Ainsi finit l'histoire des Contes bruns parus pour la première fois, ensemble, en 1832, mais, aussitôt après, disloqués par leur auteur, et republiés, morceau par morceau, de 1832 à 1844, histoire compliquée dont le tableau ci-dessous permettra au lecteur d'avoir sous les yeux l'exact et bref résumé :
Si les éditions courantes de Balzac offrent aux lecteurs une lecture commode de l'Histoire du Chevalier de Beauvoir, du Grand d'Espagne et de la Maîtresse de notre Colonel, reproduits respectivement dans la Muse du Département et dans Autre étude de femme, il n'en est pas ainsi des autres fragments composant les Contes bruns, notamment de l'Histoire du Capitaine Bianchi, des petits récits qui composent avec elle l'ensemble d'Une Conversation entre onze heures et minuit.
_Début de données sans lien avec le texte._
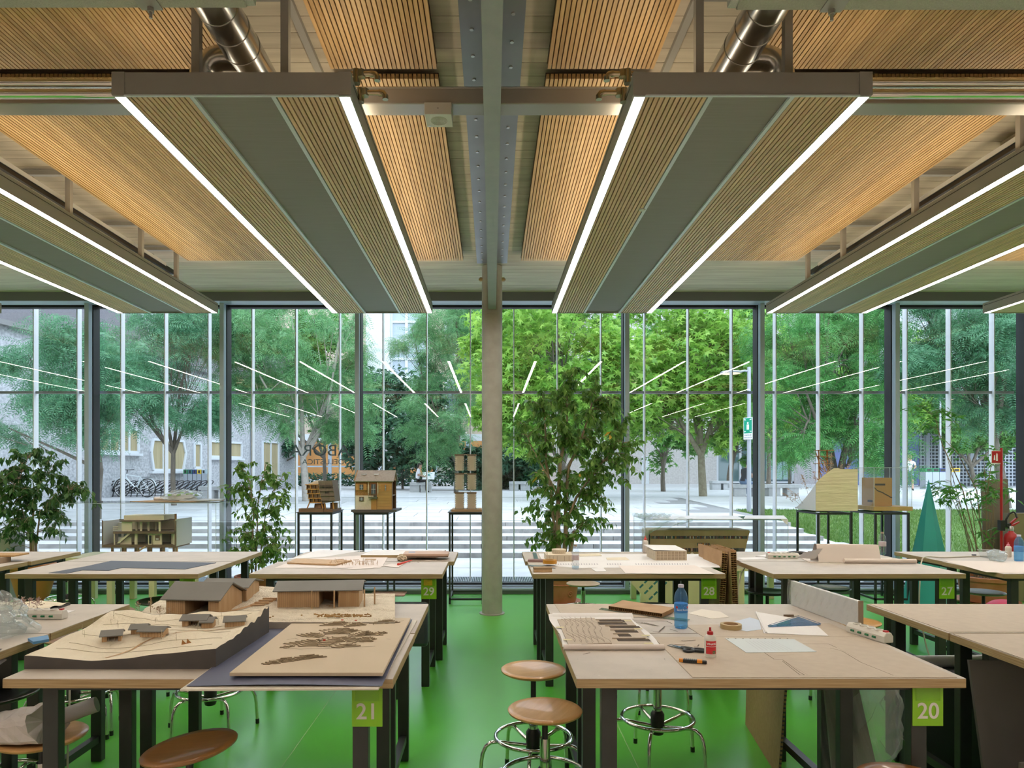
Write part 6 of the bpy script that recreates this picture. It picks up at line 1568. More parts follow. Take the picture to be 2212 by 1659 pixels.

Ces fragments ne se trouvent, en effet, que dans le tome III de Splendeurs et misères des Courtisanes, édition de 1844, ancienne et rare, ou au tome XX des Œuvres complètes (édition Calmann-Lévy, in-8°), dont la grosseur rend le maniement peu commode. Encore n'y trouverait-on pas le petit récit consacré à « la femme du médecin » qui, depuis 1832, avait seul échappé à la mise en coupe réglée des Contes bruns. Balzac avait bien annoncé, dans son roman des Marana, l'intention de republier Une Conversation en tête d'une nouvelle édition des Scènes de la Vie parisienne, il désira, plus tard, la faire repasser en tête d'une nouvelle édition des Scènes de la Vie politique, mais la mort l'empêcha d'exécuter ses projets.
Le directeur des Pages retrouvées, M. Henry Frichet, a donc fort bien agi, en donnant à ses lecteurs la possibilité de lire en un petit livre maniable et accessible, dans l'ordre même de l'édition originale, mais en utilisant, sauf indication contraire, la dernière version adoptée par leur auteur, ces récits dispersés dès leur naissance et réunis ici, pour la première fois depuis bientôt un siècle, après de multiples tribulations. Et le balzacien, curieux des principales variantes du texte, lira sans doute avec plaisir les notes finales de notre volume.